Back to square one or go for it?

So the question remains as to which approach promises more success: going back to IPv4-only or switching off IPv4 and only communicating via IPv6. T-Mobile USA and Meta already gave a possible answer to this question years ago (and practiced it successfully): in both companies' internal networks there is "IPv6 only", no more IPv4 because it is far too expensive. Only at the transition to the public Internet is there dual stacking, but this is implemented differently. T-Mobile uses NAT64 to reach the destinations of the old IP world, at Meta the load balancers in front of the servers speak IPv4 and IPv6, but only communicate "internally" via IPv6. Moving away from IPv6 is not an issue for either company.

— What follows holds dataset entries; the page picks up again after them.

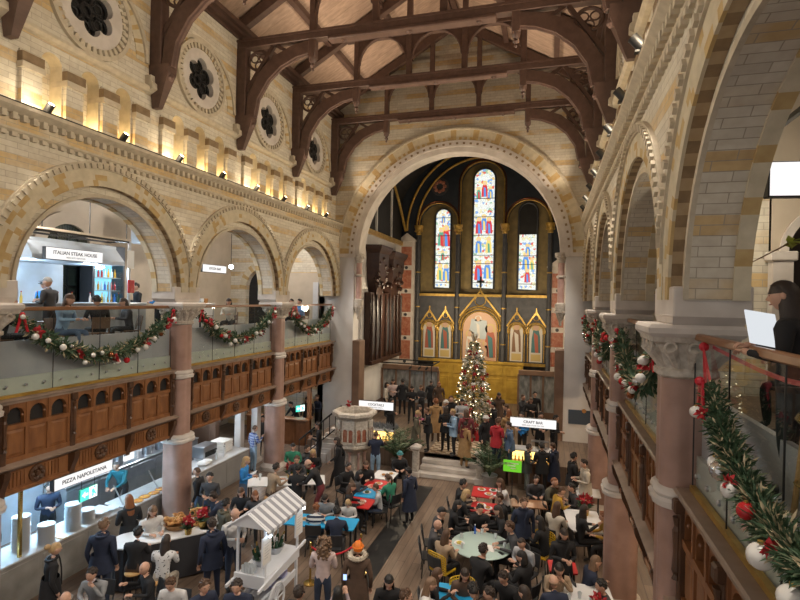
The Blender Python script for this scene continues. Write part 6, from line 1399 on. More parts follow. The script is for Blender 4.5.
patterned('cl_plaid', (.42, .5, .62), (.03, .07, .30), 13, 11, 'plaid'); patterned('cl_stripe', (.6, .6, .6), (.02, .03, .06), 8, 9, 'stripe'); patterned('cl_dots', (.6, .6, .6), (.08, .08, .09), 22, 22, 'dots')
ST = [((-.10, .02, .49), (-.11, -.01, .09)), ((.10, .02, .49), (.11, -.01, .09))]
SIT = [((-.13, .44, .52), (-.13, .42, .09)), ((.13, .44, .52), (.13, .40, .09))]
STOOL = [((-.12, .40, .62), (-.12, .30, .26)), ((.12, .40, .62), (.12, .28, .26))]
pose('stand_down', ((0, 0, .93), 2), [((-.25, -.03, 1.12), (-.24, .06, .88)), ((.25, -.03, 1.12), (.24, .06, .88))], ST, (5, 0))
pose('stand_hold', ((0, 0, .93), 2), [((-.24, .02, 1.13), (-.08, .26, 1.16)), ((.24, .02, 1.13), (.08, .27, 1.20))], ST, (8, 6))
pose('stand_one', ((0, 0, .93), 1), [((-.25, -.02, 1.12), (-.22, .08, .90)), ((.24, .06, 1.14), (.12, .26, 1.32))], ST, (0, 15))
pose('stand_raise', ((0, 0, .93), 0), [((-.23, .12, 1.20), (-.10, .30, 1.42)), ((.23, .14, 1.22), (.12, .30, 1.48))], ST, (-4, 0))
pose('stand_walk', ((0, 0, .91), 5), [((-.23, .08, 1.12), (-.20, .26, .98)), ((.23, -.12, 1.11), (.22, -.12, .86))], [((-.10, .18, .50), (-.10, .26, .09)), ((.10, -.05, .49), (.10, -.32, .14))], (4, 0))
pose('stand_lean', ((0, -.12, .93), 28), [((-.22, .28, 1.10), (-.12, .46, 1.03)), ((.22, .28, 1.10), (.10, .48, 1.03))], ST, (12, 0))
pose('sit_table', ((0, 0, .53), 10), [((-.24, .14, .78), (-.12, .38, .80)), ((.24, .14, .78), (.12, .38, .80))], SIT, (10, 0))
pose('sit_chin', ((0, 0, .53), 14), [((-.22, .24, .80), (-.06, .25, 1.02)), ((.23, .18, .79), (.05, .38, .80))], SIT, (6, -8))
pose('sit_talk', ((0, 0, .53), 4), [((-.24, .10, .80), (-.10, .32, .84)), ((.25, .10, .82), (.17, .34, .96))], SIT, (2, 22))
pose('sit_down', ((0, 0, .53), 14), [((-.24, .12, .77), (-.05, .34, .80)), ((.24, .12, .77), (.05, .34, .82))], SIT, (28, 0))
pose('sit_stool', ((0, 0, .73), 10), [((-.24, .14, 1.00), (-.12, .38, 1.02)), ((.24, .14, 1.00), (.12, .38, 1.02))], STOOL, (10, 0))
HAIR = {}
def hair_mesh(name, fn):
    mb = MB(); fn(mb); o = mb.build('hair', ['hair_black', 'cl_white'], smooth=70); HAIR[name] = o.data; bpy.data.objects.remove(o)
def cap(mb, g=1.1, front=.45, low=-.35, m=0):
    """shell over crown and nape, open at the face"""
    nu, nv = 20, 12; pts = {}
    for i in range(nv + 1):
        th = PI * i / nv
        for j in range(nu):
            ph = 2 * PI * j / nu; x, y, z = math.sin(th) * math.cos(ph), math.sin(th) * math.sin(ph), math.cos(th)
            lim = low + (front - low) * max(0, min(1, (y + .35) / .6)); k = 1
            if z < lim: z = lim; q = math.sqrt(max(0, 1 - lim * lim)); r_ = math.hypot(x, y) or 1; x, y = x / r_ * q, y / r_ * q; k = .93
            pts[i, j] = (x * .079 * g * k, y * .099 * g * k - .003, z * .122 * g)
    mb.loft([[pts[i, j] for j in range(nu)] for i in range(nv + 1)], m, cap=False)
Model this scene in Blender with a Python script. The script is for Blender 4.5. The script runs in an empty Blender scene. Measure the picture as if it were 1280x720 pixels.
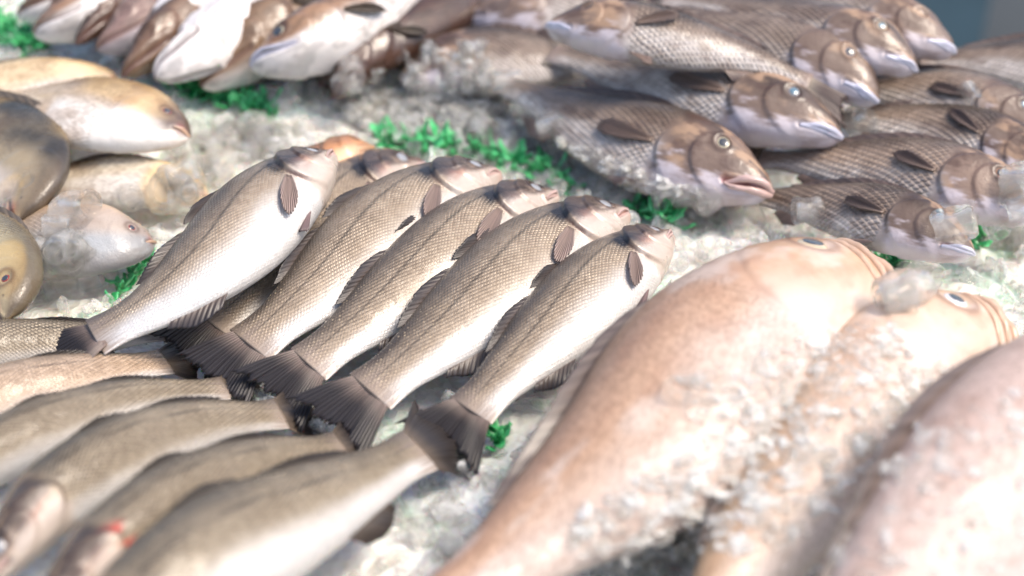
import bpy, bmesh, math, random
import numpy as np
from mathutils import Vector, Matrix
from mathutils.bvhtree import BVHTree
random.seed(7); RNG = np.random.default_rng(7)
scene = bpy.context.scene
COL = scene.collection
R = math.radians

# ------------------------------------------------------------------ camera
PITCH, DIST, LENS = R(32), 1.25, 50.0
CAM = np.array([0.0, -DIST*math.cos(PITCH), DIST*math.sin(PITCH)])
FPX = 1280*LENS/36.0
cam_d = bpy.data.cameras.new("camera"); cam = bpy.data.objects.new("camera", cam_d); COL.objects.link(cam)
cam.location = CAM; cam.rotation_euler = (R(90)-PITCH, 0, 0)
cam_d.lens = LENS; cam_d.sensor_width = 36; cam_d.clip_start = 0.05; cam_d.clip_end = 100
cam_d.dof.use_dof = True; cam_d.dof.focus_distance = 1.165; cam_d.dof.aperture_fstop = 2.3
scene.camera = cam
FWD = np.array([0, math.cos(PITCH), -math.sin(PITCH)]); RIGHT = np.array([1., 0, 0]); UP = np.array([0, math.sin(PITCH), math.cos(PITCH)])

def sstep(a, b, x):
    t = np.clip((x-a)/(b-a), 0, 1); return t*t*(3-2*t)
def bed_z(x, y):
    """height of the ice heap: flat in front, banked up towards the far side, a little more on the right"""
    return 0.055*sstep(0.12, 0.55, y) + 0.05*sstep(0.1, 0.6, y)*sstep(-0.05, 0.45, x) + 0.02*sstep(-0.1, -0.5, x)*sstep(0.0, 0.3, y)
def P(px, py, h):
    """point on the heap (plus h metres) seen at photo pixel px, py"""
    d = FWD*FPX + RIGHT*(px-640) - UP*(py-360); d = d/np.linalg.norm(d)
    z = h
    for _ in range(12):
        t = (z-CAM[2])/d[2]; q = CAM + d*t; z = 0.5*z + 0.5*(float(bed_z(q[0], q[1]))+h)
    return q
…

This approach is possible in many enterprise networks that are currently struggling with the constantly rising costs of IPv4. They can gradually convert the internal network to IPv6-only and only use IPv4 at the external borders. There it makes sense to dual-stack for as long as necessary. Unfortunately, this will be the case for many years to come, as the number of procrastinators and hesitants is high: nobody can currently afford to switch off IPv4 completely.

So back to Geoff Hudson's contribution to the discussion. Although his measurements are good and important, I can't agree with his conclusion "Meh, it's no use anyway, so you might as well not do it". A half-finished changeover causes higher costs for everyone, a rollback to "IPv4 only" is not possible, so the answer is clear: we should stay the course.

(cku)